Sunday, February 7, 2010

Cookbook Corner

Among other hobbies, I collect cookbooks.  Surprise!  From what I've read, lots of people collect cookbooks - they like to collect books from a certain author or a certain region (Southern US) or a style of cooking. I tend to lack that kind of focus, and get whatever looks interesting and organize it as I go along.  International cookbooks were my main passion for awhile.  I do like to cook from them when possible, but sometimes it's just interesting to read them and wonder who first thought that a certain food (rotted shark, sea urchin roe) would be a good thing to eat.  In some cases (rotted shark), I wonder why no one has thought maybe it would be a good thing to stop eating.  (Rotted shark fans, I welcome your responses!  If it's really super-tasty, that would be an interesting thing to know.) 
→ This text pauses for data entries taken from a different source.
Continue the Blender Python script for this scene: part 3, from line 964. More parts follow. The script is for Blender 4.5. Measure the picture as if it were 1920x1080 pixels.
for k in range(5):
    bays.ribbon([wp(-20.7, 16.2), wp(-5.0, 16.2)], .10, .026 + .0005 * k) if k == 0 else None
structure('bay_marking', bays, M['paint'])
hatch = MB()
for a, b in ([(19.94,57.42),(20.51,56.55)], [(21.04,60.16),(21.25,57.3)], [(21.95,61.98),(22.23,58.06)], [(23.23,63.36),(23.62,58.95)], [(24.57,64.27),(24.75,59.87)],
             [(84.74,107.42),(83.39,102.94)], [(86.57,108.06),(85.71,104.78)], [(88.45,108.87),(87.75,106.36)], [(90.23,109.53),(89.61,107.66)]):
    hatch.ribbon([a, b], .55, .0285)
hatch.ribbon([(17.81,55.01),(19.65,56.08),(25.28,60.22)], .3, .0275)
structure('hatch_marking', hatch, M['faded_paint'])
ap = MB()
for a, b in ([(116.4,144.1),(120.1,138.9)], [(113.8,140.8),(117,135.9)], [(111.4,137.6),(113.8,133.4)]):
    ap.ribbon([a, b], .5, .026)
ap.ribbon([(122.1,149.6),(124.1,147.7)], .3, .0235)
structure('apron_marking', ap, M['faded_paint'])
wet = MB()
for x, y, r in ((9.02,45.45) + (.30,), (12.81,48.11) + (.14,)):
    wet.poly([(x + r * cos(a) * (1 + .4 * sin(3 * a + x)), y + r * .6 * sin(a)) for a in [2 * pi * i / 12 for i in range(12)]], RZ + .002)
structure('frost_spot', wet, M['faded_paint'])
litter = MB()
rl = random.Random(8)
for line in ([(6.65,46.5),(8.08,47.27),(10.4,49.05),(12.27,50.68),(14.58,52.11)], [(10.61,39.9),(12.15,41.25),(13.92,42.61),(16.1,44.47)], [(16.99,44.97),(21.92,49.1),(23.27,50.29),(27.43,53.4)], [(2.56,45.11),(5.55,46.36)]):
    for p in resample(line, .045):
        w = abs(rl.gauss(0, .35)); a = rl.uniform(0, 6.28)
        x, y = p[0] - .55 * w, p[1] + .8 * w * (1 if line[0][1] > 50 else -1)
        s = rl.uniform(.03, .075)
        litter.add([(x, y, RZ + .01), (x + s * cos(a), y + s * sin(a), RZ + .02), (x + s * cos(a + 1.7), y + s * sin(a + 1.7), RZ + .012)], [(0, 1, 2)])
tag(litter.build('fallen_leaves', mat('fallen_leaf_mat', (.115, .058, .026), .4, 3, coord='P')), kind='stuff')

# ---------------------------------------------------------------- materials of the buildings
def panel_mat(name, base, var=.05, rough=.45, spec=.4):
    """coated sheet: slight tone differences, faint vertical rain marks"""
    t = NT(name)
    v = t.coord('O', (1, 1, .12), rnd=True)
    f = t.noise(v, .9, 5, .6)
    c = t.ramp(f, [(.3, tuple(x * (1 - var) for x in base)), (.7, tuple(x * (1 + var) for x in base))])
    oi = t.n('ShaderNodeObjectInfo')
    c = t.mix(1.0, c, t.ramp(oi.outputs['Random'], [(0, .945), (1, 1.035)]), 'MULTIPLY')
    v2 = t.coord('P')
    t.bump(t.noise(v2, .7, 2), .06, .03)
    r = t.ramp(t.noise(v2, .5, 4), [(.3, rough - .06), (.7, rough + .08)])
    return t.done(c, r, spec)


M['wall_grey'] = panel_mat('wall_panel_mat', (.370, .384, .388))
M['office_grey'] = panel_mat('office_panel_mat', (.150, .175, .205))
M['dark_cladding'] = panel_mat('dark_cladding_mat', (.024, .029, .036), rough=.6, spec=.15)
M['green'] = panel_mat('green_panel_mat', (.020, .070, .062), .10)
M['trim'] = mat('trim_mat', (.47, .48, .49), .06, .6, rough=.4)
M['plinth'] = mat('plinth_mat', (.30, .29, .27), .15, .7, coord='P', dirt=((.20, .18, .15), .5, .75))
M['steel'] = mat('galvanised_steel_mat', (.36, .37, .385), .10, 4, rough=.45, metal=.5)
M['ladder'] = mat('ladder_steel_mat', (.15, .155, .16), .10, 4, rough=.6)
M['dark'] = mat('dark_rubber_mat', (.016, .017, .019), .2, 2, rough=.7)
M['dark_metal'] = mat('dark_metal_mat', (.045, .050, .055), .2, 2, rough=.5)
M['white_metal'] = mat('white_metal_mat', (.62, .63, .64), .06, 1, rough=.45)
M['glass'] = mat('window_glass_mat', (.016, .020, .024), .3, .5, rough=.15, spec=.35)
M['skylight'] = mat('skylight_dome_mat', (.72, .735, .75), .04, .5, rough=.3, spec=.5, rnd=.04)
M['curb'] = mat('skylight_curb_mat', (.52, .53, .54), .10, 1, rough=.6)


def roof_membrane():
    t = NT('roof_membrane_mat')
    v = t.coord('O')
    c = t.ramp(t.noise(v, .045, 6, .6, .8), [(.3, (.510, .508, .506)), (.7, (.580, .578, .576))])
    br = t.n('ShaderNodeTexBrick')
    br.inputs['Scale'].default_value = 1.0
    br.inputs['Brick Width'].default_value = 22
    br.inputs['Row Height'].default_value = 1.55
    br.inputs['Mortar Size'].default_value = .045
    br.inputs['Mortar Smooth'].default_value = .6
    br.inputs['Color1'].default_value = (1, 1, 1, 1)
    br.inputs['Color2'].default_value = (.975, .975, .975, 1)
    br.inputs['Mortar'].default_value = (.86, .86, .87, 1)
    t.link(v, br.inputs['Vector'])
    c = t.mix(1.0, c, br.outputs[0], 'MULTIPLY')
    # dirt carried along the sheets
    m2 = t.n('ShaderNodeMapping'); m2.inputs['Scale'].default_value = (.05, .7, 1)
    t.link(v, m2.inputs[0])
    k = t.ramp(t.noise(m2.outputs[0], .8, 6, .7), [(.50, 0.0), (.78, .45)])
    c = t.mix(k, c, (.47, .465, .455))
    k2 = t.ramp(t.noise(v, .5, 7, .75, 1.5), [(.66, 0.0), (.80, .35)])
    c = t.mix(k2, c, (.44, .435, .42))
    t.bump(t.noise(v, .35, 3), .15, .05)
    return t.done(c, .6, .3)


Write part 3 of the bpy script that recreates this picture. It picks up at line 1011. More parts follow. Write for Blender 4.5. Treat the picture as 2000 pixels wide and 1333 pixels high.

   For awhile I wanted to get some Canadian and Australian cookbooks to compare with generalized American ones.  Since all three nations began as English colonies but landed in different climates with different resources, I thought it might  be interesting to look at the differences and similarities in the cuisines.  Not now, since everyone is all globalized, but maybe between 1940-1970 or thereabouts.  But years of pestering online cookbook enthusiasts from those two countries did not yield a suggestion for a good cookbook or two to represent their nations.  I have no idea why, but I could not get a straightforward response.  So I gradually let it go, for the most part. 
     Right now, I'm mostly interested in local community cookbooks.  Again, not recent ones, for the most part.  Those are mostly full of things people got off of epicurious.com or out of magazines, and don't really represent any kind of regional cuisine in any meaningful way.  Oh, occasionally you'll get a gator casserole from a Florida book or mooseburgers from Maine, but usually that's one recipe out of 200 or so.  That's a long run for a short slide.  Also, I'm suspicious they are in there for a joke.  No, I like old cookbooks.  And Mr EA and I found a doozy in a recent trip to Value Village (we like junking).
     It is the awesomest, darlingest book I have seen in a good long while.  Originally published in 1959, my version was printed in 1969 and has a few bits that had been added on.   One of the things I love about these books is that they are a window into another time with their chatty introductory notes and household tips.  The recipes themselves are also interesting, even where they aren't really reproducable.  For instance, this tome contains recipes for making pickles out of sea kelp. One starts with instructions for gathering the stuff.  Apparently, the Alaska version of "first catch your rabbit" is "first, get out your rowboat".  Of course there are many, many salmon and seafood recipes.  Almost every mention of vegetables refers to canned vegetables, which jibes with what I have been told life was like by friends that grew up here. As is usually the case with this kind of cookbook, I have some recipes bookmarked to try, but the whole thing was a fascinating read.  I have no idea how available copies of this book are, but if you like this sort of thing too and  have a chance, I strongly urge you to grab one if you see it.  In the meantime, I'm thinking about getting a rowboat - there's kelp to pickle!